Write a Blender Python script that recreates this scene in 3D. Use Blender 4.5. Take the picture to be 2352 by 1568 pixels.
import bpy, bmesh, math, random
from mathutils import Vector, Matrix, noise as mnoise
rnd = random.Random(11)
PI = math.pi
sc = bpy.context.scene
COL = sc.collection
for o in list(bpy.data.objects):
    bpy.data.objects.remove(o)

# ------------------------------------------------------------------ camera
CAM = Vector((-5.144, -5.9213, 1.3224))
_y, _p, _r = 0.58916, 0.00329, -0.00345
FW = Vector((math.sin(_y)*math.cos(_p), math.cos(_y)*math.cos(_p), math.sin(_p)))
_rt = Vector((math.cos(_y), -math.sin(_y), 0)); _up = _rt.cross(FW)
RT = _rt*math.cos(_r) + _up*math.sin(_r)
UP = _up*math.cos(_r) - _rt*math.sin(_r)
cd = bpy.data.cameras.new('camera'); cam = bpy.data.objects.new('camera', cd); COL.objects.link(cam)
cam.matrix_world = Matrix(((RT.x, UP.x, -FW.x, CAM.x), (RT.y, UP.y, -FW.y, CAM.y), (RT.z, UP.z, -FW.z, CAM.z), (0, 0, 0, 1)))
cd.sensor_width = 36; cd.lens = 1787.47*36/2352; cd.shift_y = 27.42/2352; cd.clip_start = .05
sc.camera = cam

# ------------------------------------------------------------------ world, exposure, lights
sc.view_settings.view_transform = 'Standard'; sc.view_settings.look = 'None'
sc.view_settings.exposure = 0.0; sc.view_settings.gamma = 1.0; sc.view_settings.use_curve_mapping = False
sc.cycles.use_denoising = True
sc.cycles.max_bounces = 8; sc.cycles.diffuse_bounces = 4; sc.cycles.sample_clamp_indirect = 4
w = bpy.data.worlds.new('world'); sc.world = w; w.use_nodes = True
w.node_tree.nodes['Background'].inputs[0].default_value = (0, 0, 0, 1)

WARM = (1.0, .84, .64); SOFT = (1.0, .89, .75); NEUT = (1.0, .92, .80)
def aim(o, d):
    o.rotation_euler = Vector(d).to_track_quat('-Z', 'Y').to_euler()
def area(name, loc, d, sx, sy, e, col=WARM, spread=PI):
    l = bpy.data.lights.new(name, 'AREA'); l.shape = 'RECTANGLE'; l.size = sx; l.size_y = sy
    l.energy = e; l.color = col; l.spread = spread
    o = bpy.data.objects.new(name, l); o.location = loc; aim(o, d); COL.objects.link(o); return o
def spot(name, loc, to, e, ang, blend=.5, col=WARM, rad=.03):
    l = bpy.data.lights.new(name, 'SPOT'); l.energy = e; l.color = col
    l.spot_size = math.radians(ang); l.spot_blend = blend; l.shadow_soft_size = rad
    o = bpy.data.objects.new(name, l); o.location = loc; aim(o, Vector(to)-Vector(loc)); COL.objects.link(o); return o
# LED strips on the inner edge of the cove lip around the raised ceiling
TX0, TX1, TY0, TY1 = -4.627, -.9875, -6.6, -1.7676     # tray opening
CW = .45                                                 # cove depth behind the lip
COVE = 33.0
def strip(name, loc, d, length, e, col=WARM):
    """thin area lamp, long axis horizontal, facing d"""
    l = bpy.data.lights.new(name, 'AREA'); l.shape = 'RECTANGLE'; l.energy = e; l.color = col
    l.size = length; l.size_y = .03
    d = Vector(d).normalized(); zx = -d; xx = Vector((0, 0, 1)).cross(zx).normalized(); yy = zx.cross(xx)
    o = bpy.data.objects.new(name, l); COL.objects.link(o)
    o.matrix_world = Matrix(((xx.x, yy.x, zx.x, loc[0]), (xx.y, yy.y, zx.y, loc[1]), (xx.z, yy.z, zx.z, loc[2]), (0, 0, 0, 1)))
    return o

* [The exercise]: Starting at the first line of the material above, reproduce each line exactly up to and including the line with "bpy.data.objects.remove(o)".

* [Written reply]:
Write a Blender Python script that recreates this scene in 3D. Use Blender 4.5. Take the picture to be 2352 by 1568 pixels.
import bpy, bmesh, math, random
from mathutils import Vector, Matrix, noise as mnoise
rnd = random.Random(11)
PI = math.pi
sc = bpy.context.scene
COL = sc.collection
for o in list(bpy.data.objects):
    bpy.data.objects.remove(o)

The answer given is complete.